Poi tre anni in fabbrica per poter studiare storia all’università di Torino, fino a che sono uscito di casa a 22 anni.
Dalla musica, sempre con Mario, si sono sviluppati gli interessi per tutte le altre discipline artistiche, la poesia prima di tutto che ha condizionato il mio modo di vivere, ho pubblicato un paio di cose prima dei trent’anni.
Facevo viaggi di mesi, lavorando qui e là, per andare a visitare case o tombe di poeti, i luoghi che li avevano ispirati. La mia vita era quella. Stavo su di un furgone con dentro solo una cassa di libri di poesia e il materasso.
Una vita che vista da fuori poteva sembrare borderline ma non era così: ho sempre esercitato una certa disciplina su di me.
Sono vissuto con la decisione di non avere mai un lavoro fisso, ma di avere tempo. Non è stata una scelta: non potevo e non posso vivere altrimenti.
All’epoca facevo lavori pesanti che avevano un inizio e una fine, dalla raccolta di ogni genere di frutta in Italia e fuori Italia, al furgone che possedevo e con il quale trasportavo ogni cosa, ripulivo cantine e soffitte, facevo traslochi o il manovale.
L’importante era avere come tempo primario la poesia, la musica, la storia, la bellezza e la mente libera solo per queste cose. Priorità che hanno poi determinato i miei spostamenti, in Toscana e qui, sul confine orientale dove sono approdato in seguito a suggestioni letterarie.
Sebbene a quell’epoca fossi tornato ad abitare a Biella e avessi messo su famiglia, per me era diventato necessario vivere queste zone, suggestionato da Claudio Magris, dalla letteratura triestina, dall’idea di confine, soprattutto.
Francobollo con vista di Topolò
Francobollo con il panorama di Topolò.
Era come se i loro libri mi rivelassero la terra dove stare e che non riuscivo a trovare.
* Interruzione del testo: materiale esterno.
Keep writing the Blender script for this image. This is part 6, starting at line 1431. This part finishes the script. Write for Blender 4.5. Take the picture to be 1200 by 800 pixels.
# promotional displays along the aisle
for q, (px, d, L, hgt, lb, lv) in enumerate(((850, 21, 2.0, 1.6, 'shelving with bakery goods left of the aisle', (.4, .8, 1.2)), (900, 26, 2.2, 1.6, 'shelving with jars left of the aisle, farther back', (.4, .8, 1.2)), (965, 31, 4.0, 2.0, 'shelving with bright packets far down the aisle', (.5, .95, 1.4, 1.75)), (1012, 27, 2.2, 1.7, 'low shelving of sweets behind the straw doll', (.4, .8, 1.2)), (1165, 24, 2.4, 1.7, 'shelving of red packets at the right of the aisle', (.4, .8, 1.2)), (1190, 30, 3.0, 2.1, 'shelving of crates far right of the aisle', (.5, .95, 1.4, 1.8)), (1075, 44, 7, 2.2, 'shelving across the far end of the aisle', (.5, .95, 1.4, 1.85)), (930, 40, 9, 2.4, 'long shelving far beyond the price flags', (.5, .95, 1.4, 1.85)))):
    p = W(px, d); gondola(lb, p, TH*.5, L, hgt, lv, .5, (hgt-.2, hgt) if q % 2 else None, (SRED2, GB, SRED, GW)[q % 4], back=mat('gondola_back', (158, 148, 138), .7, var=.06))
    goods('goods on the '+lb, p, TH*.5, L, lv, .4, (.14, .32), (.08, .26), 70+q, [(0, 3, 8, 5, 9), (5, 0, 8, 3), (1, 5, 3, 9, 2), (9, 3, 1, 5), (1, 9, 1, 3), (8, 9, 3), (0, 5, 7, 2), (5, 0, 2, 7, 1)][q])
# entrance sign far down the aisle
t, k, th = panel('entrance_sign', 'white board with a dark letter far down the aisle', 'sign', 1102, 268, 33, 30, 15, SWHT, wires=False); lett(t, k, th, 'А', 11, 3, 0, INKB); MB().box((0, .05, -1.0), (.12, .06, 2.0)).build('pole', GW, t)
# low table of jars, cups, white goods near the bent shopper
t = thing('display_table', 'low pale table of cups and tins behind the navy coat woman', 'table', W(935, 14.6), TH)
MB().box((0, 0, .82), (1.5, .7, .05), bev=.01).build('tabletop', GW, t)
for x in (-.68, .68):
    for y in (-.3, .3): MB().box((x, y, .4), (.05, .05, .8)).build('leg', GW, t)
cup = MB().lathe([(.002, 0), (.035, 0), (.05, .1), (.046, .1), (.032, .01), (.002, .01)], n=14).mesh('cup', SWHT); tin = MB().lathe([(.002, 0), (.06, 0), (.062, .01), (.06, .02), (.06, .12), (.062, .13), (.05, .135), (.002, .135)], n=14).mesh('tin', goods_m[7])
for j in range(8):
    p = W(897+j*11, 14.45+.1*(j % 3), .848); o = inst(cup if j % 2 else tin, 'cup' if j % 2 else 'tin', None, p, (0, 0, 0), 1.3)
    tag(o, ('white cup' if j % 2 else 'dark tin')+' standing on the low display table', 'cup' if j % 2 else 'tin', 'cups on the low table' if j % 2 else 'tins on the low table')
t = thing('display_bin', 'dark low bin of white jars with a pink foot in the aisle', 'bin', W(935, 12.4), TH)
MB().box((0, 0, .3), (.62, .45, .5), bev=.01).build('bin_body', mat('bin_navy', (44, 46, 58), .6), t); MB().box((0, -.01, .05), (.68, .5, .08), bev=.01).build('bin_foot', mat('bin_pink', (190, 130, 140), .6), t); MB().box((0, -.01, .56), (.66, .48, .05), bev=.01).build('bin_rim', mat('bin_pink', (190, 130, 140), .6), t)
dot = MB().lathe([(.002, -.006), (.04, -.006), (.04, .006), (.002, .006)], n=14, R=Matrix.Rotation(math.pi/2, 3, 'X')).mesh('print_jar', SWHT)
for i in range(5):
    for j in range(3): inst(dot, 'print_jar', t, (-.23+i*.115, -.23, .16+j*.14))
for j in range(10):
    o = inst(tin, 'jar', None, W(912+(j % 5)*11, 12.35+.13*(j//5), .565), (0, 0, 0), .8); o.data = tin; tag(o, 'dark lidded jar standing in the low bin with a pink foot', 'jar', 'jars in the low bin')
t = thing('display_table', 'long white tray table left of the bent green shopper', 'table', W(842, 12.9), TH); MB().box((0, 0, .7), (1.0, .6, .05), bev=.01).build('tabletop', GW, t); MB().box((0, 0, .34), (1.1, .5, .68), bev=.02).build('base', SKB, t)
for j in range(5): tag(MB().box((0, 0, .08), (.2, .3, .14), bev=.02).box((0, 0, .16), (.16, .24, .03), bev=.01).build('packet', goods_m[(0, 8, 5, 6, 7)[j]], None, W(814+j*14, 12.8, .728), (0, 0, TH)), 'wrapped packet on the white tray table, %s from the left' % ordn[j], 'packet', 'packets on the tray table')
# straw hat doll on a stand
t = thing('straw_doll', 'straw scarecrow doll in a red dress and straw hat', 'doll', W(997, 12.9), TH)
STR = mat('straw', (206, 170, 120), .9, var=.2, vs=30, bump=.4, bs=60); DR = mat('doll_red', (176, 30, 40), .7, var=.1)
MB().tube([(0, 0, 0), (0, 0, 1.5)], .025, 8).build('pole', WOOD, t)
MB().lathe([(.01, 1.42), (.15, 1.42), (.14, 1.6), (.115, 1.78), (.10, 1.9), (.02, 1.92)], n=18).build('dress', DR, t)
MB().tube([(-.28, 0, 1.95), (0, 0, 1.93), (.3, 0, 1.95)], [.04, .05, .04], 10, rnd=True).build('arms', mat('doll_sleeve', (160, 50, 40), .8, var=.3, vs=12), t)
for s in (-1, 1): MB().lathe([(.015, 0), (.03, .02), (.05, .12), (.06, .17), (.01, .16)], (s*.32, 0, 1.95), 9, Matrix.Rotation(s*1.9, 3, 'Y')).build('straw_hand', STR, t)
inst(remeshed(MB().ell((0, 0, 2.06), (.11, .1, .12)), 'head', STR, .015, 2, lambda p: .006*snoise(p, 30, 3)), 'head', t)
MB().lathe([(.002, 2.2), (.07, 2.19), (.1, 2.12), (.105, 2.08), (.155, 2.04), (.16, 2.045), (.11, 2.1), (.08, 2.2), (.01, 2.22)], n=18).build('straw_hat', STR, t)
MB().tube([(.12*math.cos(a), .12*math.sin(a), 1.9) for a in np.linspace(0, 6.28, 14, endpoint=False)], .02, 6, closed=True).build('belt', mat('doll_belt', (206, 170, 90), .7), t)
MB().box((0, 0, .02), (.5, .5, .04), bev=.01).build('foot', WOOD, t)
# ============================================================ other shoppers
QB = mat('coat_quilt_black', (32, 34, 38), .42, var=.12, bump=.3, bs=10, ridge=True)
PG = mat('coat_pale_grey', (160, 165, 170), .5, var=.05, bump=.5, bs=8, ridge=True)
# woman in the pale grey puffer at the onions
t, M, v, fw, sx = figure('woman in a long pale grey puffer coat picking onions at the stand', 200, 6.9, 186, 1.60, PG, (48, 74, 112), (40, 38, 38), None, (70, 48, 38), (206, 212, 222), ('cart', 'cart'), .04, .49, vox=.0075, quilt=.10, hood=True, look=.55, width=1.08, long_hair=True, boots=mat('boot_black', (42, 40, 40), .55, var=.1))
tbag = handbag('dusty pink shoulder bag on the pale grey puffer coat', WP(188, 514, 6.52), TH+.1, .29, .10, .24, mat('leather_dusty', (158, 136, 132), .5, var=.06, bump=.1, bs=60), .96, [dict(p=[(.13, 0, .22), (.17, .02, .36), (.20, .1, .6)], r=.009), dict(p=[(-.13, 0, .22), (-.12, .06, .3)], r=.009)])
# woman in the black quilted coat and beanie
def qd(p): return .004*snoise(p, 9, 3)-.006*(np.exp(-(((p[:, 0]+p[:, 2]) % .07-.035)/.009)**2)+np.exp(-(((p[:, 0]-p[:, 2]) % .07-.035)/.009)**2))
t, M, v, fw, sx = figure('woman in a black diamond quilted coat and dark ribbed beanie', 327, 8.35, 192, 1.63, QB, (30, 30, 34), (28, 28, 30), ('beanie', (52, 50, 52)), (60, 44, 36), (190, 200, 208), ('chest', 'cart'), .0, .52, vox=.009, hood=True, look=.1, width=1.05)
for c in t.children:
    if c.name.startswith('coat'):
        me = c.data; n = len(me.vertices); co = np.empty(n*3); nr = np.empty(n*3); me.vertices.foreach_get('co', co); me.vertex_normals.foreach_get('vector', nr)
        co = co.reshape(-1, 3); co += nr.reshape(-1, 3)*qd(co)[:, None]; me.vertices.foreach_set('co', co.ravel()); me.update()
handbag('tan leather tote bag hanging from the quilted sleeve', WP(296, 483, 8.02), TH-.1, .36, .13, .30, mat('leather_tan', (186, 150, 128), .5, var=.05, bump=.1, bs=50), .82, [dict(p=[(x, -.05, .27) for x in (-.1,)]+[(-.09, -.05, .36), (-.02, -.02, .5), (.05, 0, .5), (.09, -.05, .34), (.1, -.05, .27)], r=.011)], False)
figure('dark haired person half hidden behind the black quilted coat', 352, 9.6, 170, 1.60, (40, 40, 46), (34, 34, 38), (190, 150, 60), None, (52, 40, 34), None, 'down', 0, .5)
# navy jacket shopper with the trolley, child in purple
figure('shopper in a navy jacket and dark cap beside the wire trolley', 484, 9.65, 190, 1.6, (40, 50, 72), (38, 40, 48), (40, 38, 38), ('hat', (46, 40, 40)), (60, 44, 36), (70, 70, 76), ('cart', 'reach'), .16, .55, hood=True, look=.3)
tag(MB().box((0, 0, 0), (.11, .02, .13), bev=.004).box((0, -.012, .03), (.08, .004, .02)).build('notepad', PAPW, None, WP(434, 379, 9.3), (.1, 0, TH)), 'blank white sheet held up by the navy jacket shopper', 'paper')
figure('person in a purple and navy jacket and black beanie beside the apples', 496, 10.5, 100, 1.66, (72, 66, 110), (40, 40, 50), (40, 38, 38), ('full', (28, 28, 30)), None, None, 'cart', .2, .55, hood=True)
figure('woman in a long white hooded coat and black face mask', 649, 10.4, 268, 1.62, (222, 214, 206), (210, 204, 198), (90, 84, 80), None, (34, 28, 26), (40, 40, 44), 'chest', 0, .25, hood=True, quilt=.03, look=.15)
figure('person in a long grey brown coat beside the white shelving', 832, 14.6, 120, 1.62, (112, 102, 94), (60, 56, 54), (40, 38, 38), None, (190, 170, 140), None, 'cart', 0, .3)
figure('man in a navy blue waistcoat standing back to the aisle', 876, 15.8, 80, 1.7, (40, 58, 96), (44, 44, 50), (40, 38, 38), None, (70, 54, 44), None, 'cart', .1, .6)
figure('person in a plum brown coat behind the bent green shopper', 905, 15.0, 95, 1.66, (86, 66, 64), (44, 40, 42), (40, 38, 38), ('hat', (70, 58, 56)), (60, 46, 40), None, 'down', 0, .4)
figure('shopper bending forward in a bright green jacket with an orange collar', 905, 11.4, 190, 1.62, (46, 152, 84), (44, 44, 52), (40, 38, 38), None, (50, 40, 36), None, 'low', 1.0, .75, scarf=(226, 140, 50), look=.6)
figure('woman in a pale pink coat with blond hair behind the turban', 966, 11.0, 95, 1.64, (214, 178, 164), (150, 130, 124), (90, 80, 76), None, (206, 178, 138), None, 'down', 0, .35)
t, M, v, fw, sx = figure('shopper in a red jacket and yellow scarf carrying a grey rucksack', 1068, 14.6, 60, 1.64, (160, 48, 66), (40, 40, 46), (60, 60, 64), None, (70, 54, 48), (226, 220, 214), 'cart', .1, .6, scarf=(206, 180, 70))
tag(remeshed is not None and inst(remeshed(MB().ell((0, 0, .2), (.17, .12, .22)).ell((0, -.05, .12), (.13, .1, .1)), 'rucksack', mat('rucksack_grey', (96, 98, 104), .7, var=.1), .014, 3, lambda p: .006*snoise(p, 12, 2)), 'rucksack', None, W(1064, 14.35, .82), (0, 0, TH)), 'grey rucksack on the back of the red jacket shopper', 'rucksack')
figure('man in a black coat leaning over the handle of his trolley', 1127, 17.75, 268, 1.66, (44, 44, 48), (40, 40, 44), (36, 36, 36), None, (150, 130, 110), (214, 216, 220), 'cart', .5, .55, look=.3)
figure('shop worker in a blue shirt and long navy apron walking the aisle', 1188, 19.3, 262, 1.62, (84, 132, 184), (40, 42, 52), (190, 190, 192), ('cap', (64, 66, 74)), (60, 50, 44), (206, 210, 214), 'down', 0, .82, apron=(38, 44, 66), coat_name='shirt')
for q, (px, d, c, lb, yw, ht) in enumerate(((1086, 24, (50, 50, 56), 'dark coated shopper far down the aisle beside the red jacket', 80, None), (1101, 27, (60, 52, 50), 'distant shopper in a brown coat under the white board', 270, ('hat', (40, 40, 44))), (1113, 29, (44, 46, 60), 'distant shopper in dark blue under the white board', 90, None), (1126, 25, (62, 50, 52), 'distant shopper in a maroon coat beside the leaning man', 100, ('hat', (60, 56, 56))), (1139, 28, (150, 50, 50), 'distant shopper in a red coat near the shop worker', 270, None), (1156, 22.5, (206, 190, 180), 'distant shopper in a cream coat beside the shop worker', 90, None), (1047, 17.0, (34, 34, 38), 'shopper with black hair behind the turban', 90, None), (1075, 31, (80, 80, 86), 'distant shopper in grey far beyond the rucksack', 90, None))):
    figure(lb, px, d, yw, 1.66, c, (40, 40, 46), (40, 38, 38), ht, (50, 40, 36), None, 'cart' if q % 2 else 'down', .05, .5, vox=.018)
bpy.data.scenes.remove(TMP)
Ora che sono arrivato qui, su questo confine, non andrei in nessun altro posto al mondo per vivere (anche se andrei via da Topolò); è come se avessi radici, anche se so che non le ho qui.
Sono e mi sento sempre un “forestiero”- condizione alla quale tengo perché mi concede libertà di movimento e pensiero: sono “straniero”, quindi “strano”, e posso fare ciò che mi pare giusto fare senza passare al vaglio di nessuno.